From time immemorial, poets of the Artificial School have written in the same way, and been admired for the same tricks; and indeed our modern poets can stand no comparison, even in subtle grossness, with their progenitors. Here are Cowley's lines on a paper written in juice of lemon, and read by the fire:—

"Nothing yet in thee is seen;
But when a genial heat warms thee within,
A new-born wood of various lines there grows,
Here buds an L, and there a B,
Here spouts a V, and there a T,
And all the flourishing letters stand in rows;"

which the reader may advantageously compare with Mr. Rossetti's description of a love-letter in p. 198 of his volume. The master above quoted, in his "Davideis," has the following awful passage:—

"The sun himself started with sudden fright,
To see his beams return so dismal light!"

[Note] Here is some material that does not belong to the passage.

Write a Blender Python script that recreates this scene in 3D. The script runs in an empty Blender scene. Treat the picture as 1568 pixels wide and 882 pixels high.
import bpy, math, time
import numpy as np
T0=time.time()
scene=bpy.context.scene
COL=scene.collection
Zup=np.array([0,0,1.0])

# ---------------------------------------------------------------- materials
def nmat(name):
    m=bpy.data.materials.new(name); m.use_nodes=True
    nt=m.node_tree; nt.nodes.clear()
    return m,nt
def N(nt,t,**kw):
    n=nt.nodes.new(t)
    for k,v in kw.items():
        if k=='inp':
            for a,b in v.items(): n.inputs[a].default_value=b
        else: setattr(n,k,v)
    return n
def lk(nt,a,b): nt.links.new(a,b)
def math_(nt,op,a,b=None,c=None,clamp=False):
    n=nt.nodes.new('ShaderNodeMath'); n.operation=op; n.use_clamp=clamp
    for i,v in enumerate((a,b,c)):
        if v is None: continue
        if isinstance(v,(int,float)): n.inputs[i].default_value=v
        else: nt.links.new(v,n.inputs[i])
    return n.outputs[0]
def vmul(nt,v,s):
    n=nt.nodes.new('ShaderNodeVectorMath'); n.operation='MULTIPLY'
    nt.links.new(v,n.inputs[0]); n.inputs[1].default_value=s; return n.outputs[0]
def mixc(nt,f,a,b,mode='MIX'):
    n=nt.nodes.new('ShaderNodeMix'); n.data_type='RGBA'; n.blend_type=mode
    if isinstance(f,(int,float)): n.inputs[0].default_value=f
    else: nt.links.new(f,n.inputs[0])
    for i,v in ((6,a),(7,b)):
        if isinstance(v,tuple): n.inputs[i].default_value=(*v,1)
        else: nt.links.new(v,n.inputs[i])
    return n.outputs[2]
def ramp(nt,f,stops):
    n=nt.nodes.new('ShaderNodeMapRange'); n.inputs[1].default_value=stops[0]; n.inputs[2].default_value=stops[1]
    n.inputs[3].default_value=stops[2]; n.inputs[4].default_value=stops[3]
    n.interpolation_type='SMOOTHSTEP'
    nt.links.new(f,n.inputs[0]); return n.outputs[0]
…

This is performing a miracle certainly, but Mr. Rossetti performs a greater—he makes the "Silence" speak:

"But therewithal the tremulous Silence said:
'Lo, Love yet bids thy lady,'" &c. (Page 206.)

Thus sings, or screams, Mr. Swinburne:—

"Ah, that my lips were tuneless lips, but pressed
To the bruised blossom of thy scourged white breast!
Ah, that my mouth, for Muses' milk, were fed
On the sweet blood thy sweet small wounds had bled!